In: Economics
QUESTION 3
Singapore Power (SP) is the only operator in the domestic
electricity market in Singapore. Electricity distribution generally
is associated with extremely high economies of scale because of the
infrastructure (a nationwide power grid) needed to deliver power to
individual households. Using the theory and models of market
structure, examine this firm. Should government be worried about
any aspect of how a firm under this market structure will perform?
What should government do to address such worries?
As we know when there is only one seller for a good or services, the market structure is called monopoly and the seller, a monopolist.
In the given question, Singapore Power is the only seller of a good, electricity. Therefore, we can say that SP is a monopoly firm. We also know that there are some sectors such as railways, distribution of electricity etc., in the economy, where it is not possible to have perfect competition with the presence of unlimited firms.
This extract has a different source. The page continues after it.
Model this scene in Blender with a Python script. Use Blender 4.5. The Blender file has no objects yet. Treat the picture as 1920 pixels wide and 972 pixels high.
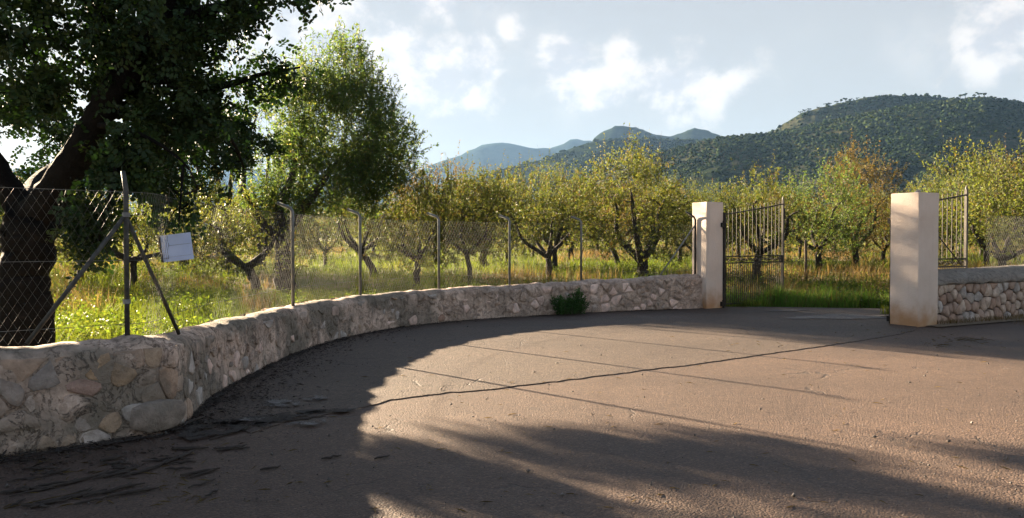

In such situations government makes regulations to ensure public welfare along with the long term stability and profitability of the monopolist firm.
We also know that the monopoly power of a firm, is its ability to set the price of its product above the marginal cost.
Here, the Singapore government should set a upper price limit per unit electricity distributed, so that the monopolist doesn't exploit the consumers by charging too high prices, neither does the firm deal in distributing less than optimal amount of electricity. Government can also take measures to ensure minimum profitability for the monopolist firm thereby ensuring long term viability of the firm.